YOUR INSTRUCTIONS:
Write out, word for word, only the data from its first line to the line containing "SKY, SKY_GLOW, SUN, HAZE, EXPO".

Begin

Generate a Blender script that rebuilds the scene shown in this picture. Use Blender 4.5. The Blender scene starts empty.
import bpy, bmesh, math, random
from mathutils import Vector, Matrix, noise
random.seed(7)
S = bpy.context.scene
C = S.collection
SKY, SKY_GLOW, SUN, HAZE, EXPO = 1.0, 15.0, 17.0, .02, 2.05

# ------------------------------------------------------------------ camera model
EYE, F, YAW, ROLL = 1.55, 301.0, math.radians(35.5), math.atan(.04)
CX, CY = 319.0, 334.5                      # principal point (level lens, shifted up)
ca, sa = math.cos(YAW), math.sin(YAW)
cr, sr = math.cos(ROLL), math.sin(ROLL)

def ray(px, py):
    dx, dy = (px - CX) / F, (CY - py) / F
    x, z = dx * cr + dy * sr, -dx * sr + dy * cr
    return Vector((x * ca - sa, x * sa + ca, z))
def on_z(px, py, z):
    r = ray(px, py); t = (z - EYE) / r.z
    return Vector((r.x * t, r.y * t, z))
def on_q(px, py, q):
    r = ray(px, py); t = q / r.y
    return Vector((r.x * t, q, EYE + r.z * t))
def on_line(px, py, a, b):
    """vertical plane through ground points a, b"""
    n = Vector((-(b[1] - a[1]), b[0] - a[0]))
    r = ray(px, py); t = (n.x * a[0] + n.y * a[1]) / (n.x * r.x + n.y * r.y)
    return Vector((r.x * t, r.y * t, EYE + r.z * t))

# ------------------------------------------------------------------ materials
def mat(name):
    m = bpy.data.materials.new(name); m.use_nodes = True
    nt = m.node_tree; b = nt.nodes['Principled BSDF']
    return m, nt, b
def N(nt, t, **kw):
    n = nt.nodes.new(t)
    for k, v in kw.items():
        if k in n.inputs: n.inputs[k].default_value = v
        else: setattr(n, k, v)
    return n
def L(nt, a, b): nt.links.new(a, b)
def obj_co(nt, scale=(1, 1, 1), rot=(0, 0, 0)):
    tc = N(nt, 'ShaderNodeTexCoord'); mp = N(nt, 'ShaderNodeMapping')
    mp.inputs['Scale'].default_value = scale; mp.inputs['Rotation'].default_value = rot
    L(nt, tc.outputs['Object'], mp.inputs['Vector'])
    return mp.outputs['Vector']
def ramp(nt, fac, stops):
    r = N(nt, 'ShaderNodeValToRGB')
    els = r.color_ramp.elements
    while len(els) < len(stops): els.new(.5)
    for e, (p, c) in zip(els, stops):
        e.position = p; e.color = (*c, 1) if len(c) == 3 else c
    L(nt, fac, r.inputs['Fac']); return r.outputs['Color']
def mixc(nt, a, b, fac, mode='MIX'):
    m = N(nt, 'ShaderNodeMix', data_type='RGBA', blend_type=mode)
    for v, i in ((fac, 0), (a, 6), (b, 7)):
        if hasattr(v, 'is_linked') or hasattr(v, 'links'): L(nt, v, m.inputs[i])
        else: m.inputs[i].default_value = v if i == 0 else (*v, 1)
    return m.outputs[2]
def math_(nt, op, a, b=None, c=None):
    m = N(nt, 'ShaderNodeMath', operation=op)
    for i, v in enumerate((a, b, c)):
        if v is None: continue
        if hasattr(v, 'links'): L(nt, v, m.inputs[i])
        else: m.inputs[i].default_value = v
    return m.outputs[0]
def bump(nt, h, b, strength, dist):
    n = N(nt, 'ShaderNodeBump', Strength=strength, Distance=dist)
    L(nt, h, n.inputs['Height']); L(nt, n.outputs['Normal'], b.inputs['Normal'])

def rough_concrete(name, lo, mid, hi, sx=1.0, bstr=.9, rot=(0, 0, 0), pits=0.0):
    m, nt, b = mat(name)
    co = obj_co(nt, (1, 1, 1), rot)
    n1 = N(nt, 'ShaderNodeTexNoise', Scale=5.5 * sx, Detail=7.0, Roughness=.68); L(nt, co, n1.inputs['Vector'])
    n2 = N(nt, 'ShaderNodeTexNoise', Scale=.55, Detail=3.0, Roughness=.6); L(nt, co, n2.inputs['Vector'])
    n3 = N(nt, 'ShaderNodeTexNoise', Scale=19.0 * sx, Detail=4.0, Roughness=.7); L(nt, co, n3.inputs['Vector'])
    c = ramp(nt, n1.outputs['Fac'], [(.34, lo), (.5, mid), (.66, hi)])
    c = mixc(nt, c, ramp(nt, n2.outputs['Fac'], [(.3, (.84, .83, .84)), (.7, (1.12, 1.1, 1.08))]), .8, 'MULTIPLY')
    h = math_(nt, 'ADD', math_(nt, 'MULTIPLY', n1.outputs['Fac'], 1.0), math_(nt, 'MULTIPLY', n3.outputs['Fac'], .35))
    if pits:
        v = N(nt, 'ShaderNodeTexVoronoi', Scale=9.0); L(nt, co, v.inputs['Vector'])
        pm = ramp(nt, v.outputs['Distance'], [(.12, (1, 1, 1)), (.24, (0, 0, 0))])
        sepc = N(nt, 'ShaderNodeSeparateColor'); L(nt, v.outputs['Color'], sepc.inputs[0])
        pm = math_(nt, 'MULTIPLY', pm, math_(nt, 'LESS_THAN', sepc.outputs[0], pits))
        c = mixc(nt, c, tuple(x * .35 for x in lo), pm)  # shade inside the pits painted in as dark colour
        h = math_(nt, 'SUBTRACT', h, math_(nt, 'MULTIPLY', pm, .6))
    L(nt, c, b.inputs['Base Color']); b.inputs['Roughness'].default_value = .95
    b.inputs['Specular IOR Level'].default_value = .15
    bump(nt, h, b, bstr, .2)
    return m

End

SOLUTION FOR THIS EXERCISE:
Generate a Blender script that rebuilds the scene shown in this picture. Use Blender 4.5. The Blender scene starts empty.
import bpy, bmesh, math, random
from mathutils import Vector, Matrix, noise
random.seed(7)
S = bpy.context.scene
C = S.collection
SKY, SKY_GLOW, SUN, HAZE, EXPO = 1.0, 15.0, 17.0, .02, 2.05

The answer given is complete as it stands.